# What needs to be done
Return the lines exactly as they stand, from the first of the material through the line containing "return [s.bm.verts.new(p) for".

----

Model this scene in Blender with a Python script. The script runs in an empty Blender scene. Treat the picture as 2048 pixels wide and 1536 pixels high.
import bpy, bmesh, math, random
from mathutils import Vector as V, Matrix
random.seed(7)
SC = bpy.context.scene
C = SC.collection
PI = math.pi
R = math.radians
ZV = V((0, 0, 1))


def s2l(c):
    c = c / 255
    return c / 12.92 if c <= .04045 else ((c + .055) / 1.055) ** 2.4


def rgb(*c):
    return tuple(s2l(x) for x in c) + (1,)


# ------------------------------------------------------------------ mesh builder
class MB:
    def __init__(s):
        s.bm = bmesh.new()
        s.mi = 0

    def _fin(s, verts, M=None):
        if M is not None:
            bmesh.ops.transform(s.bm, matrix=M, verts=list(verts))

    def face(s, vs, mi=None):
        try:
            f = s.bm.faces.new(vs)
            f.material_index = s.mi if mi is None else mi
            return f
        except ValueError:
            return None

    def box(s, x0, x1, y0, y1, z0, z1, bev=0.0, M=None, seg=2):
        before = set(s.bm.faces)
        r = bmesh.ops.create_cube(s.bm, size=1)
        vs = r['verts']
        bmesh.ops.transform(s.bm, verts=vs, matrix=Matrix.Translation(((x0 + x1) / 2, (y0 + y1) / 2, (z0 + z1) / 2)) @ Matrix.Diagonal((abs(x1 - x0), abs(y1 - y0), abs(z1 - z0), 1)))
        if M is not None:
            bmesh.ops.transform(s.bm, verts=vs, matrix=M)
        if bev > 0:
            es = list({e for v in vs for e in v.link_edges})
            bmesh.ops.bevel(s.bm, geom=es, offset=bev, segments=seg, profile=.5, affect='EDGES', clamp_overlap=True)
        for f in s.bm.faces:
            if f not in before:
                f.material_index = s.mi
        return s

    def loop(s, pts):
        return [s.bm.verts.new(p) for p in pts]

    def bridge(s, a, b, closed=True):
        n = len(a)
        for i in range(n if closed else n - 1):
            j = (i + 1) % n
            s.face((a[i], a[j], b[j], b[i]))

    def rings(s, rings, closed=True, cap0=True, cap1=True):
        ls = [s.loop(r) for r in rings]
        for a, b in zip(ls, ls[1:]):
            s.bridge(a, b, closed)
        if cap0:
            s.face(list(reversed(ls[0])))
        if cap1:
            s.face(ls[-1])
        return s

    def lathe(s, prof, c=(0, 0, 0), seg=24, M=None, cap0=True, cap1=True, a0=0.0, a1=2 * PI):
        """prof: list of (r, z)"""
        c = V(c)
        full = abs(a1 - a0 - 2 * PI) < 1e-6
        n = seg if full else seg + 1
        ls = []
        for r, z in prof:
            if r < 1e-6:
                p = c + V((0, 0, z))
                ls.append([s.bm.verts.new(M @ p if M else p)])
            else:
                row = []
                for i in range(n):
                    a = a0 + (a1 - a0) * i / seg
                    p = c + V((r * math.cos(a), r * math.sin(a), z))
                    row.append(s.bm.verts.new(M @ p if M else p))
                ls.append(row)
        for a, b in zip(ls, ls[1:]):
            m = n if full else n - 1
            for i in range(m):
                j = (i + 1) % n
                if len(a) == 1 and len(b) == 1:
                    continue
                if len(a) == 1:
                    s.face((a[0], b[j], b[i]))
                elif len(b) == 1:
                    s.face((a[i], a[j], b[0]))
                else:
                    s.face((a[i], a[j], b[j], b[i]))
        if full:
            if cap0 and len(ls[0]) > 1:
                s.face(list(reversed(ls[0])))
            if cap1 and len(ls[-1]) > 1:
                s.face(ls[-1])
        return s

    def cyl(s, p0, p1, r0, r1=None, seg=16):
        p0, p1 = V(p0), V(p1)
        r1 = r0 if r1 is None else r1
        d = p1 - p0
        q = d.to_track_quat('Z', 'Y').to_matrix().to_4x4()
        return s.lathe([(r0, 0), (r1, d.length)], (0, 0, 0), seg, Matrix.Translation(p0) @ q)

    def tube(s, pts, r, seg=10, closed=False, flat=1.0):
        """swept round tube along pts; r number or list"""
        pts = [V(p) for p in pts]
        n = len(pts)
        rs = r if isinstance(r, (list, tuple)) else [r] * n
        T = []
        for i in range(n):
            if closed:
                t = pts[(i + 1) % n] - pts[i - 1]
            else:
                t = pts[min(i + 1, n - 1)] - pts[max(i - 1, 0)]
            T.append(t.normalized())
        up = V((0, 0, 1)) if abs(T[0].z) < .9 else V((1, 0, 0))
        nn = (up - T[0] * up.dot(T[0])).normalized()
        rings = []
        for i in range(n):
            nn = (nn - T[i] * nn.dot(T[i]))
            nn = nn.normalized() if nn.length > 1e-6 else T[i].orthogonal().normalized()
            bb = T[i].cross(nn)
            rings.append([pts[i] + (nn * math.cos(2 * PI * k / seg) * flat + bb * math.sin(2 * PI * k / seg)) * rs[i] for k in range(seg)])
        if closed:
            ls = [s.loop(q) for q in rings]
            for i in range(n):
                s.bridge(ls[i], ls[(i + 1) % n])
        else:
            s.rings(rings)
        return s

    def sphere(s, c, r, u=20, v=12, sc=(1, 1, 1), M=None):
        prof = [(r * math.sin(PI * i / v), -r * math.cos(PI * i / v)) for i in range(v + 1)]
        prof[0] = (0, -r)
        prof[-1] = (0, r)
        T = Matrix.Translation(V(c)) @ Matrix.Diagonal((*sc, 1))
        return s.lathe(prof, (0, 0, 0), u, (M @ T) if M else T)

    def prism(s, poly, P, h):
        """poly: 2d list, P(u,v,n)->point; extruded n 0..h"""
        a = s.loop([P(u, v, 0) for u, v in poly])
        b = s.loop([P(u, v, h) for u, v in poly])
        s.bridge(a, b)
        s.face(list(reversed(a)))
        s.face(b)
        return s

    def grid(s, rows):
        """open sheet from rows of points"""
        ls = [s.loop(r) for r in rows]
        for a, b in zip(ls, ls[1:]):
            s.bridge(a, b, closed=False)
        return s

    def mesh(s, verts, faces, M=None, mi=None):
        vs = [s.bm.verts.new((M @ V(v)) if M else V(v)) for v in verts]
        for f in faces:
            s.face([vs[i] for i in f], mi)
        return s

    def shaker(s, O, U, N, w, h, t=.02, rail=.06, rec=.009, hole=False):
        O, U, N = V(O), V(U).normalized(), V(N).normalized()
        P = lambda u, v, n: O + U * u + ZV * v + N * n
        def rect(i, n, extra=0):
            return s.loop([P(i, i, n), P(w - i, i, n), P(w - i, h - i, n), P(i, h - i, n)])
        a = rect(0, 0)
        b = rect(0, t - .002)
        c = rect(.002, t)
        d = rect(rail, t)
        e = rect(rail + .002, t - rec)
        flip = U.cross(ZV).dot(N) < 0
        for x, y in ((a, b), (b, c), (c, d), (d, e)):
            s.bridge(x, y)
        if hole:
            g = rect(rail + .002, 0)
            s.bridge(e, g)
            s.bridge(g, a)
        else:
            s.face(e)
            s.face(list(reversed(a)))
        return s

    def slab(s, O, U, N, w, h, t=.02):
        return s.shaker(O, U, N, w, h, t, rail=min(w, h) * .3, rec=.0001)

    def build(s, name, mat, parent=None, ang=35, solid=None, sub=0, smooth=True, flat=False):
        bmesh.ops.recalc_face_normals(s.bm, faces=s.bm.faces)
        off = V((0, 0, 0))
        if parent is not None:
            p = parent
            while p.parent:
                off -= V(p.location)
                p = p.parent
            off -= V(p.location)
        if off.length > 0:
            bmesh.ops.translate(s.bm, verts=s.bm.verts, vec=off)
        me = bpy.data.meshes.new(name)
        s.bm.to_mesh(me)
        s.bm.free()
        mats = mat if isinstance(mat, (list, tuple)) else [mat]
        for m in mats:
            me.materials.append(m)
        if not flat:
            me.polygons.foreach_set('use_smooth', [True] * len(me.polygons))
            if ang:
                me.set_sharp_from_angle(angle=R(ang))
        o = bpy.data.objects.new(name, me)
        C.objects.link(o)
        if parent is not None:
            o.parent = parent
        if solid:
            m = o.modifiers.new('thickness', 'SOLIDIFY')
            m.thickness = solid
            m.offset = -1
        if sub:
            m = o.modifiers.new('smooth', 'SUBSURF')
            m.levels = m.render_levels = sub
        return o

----

# Solution
Model this scene in Blender with a Python script. The script runs in an empty Blender scene. Treat the picture as 2048 pixels wide and 1536 pixels high.
import bpy, bmesh, math, random
from mathutils import Vector as V, Matrix
random.seed(7)
SC = bpy.context.scene
C = SC.collection
PI = math.pi
R = math.radians
ZV = V((0, 0, 1))


def s2l(c):
    c = c / 255
    return c / 12.92 if c <= .04045 else ((c + .055) / 1.055) ** 2.4


def rgb(*c):
    return tuple(s2l(x) for x in c) + (1,)


# ------------------------------------------------------------------ mesh builder
class MB:
    def __init__(s):
        s.bm = bmesh.new()
        s.mi = 0

    def _fin(s, verts, M=None):
        if M is not None:
            bmesh.ops.transform(s.bm, matrix=M, verts=list(verts))

    def face(s, vs, mi=None):
        try:
            f = s.bm.faces.new(vs)
            f.material_index = s.mi if mi is None else mi
            return f
        except ValueError:
            return None

    def box(s, x0, x1, y0, y1, z0, z1, bev=0.0, M=None, seg=2):
        before = set(s.bm.faces)
        r = bmesh.ops.create_cube(s.bm, size=1)
        vs = r['verts']
        bmesh.ops.transform(s.bm, verts=vs, matrix=Matrix.Translation(((x0 + x1) / 2, (y0 + y1) / 2, (z0 + z1) / 2)) @ Matrix.Diagonal((abs(x1 - x0), abs(y1 - y0), abs(z1 - z0), 1)))
        if M is not None:
            bmesh.ops.transform(s.bm, verts=vs, matrix=M)
        if bev > 0:
            es = list({e for v in vs for e in v.link_edges})
            bmesh.ops.bevel(s.bm, geom=es, offset=bev, segments=seg, profile=.5, affect='EDGES', clamp_overlap=True)
        for f in s.bm.faces:
            if f not in before:
                f.material_index = s.mi
        return s

    def loop(s, pts):
        return [s.bm.verts.new(p) for p in pts]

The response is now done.